Its is also noticeable how these masters of screen printing ink technology are addressing other prickly issues for the screen printer where Sericol recognises the need for the viscosity of UV ink to remain stable throughout the print run. This variation has been a constant problem particularly when adding new ink to a screen during a long run. One solution has been to warm inks prior to printing and before addition. The new ink formulations are much less affected by variations in temperature.

Another trade off has been that to get inks to stick to a substrate it has been necessary to include highly reactive chemistries in the mix. These chemistries attack the squeegee and cause it to swell. The aim is to be able to use a squeegee for extended periods before there is the need to rest and redress 24 hours later. The new formulations are less aggressive and allow a squeegee to be used throughout a shift without changing.
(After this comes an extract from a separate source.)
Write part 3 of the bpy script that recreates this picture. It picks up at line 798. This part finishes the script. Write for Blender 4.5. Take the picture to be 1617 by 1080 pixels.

The message coming from the “Big Boys” in the market is that screen printing inks form the largest part of their product offering and they are still investing heavily in the process. Undoubtedly there is a move towards the industrial sector with inks for difficult substrates and inks for electronic applications.

As a very notable member of the “Ink Production Fraternity” so eloquently phrased it:

“The notion that screen printing is a dead process is a pile of shite!”

(I leave the subbing to the Managing Editor.)

“Even though the perception is that Ink Jet Technology has taken over, screen printing ink is still our most important product.”

Amongst all the hype about our industry it is easy to forget the amount of real development and chemistry that goes into the manufacture of the inks that we use. The “inkies” of this world enable extremely sophisticated formulations to provide answers to the problems of overstressed printers. The ink technologists have to take account of the variables that users of their inks impose on their carefully researched compounds. It would be fair to say that 80% of users of their products do not read the technical data sheet. This is a mine of information that will enable the printer to avoid many of the problems that ignorance of the facts creates.

An area where developments in chemistries have had a significant impact is printing onto uncoated glass. Traditionally this was achieved with glass frit inks that were fired on to the glass through a lehr at temperatures approaching the melt temperature of the glass. Two component inks worked reasonably well but these came off almost immediately in the dishwasher. Marabu have developed their GL Two Component Ink that can withstand dishwashing up to 300 cycles and is now used extensively on glass bottles. To achieve this level of resistance it has to be dried at 140 oC for 30 minutes. This shows enormous energy savings over fired on ink systems. This ink also works on a wide range of metal and plated surfaces. There are currently no digital ink systems that will get anywhere near this level of resistance.

The ink guru behind many of the formulations used in the FESPA “Sensations” special effects portfolio is Dak Patel of Small Products Limited. He sees a tremendous growth in Special Effects printing where there is a synergy between digital and screen printing. The ability to print the special effects with screen printing provides significant added value to a printer and can give them a unique selling point when compared to a solely digital printer.

There are hundreds of companies throughout the UK making a good living out of printing onto a vast range of substrates with many different inks. It is very easy to be blinded by the undoubted down turn in large format POS screen printing. The big POS printers can only dream about the profit margins of these smaller specialist printers. What the specialists have learnt is that the “difficult” jobs are the ones they want because that is where they can set themselves apart from the “squeegee bashers” of old.

My advice is to see what inks are available in the market. Use their characteristics as selling tools; surprise your customer with your innovative approach to their needs. Please, always read the Technical Data Sheets they are a fund of information.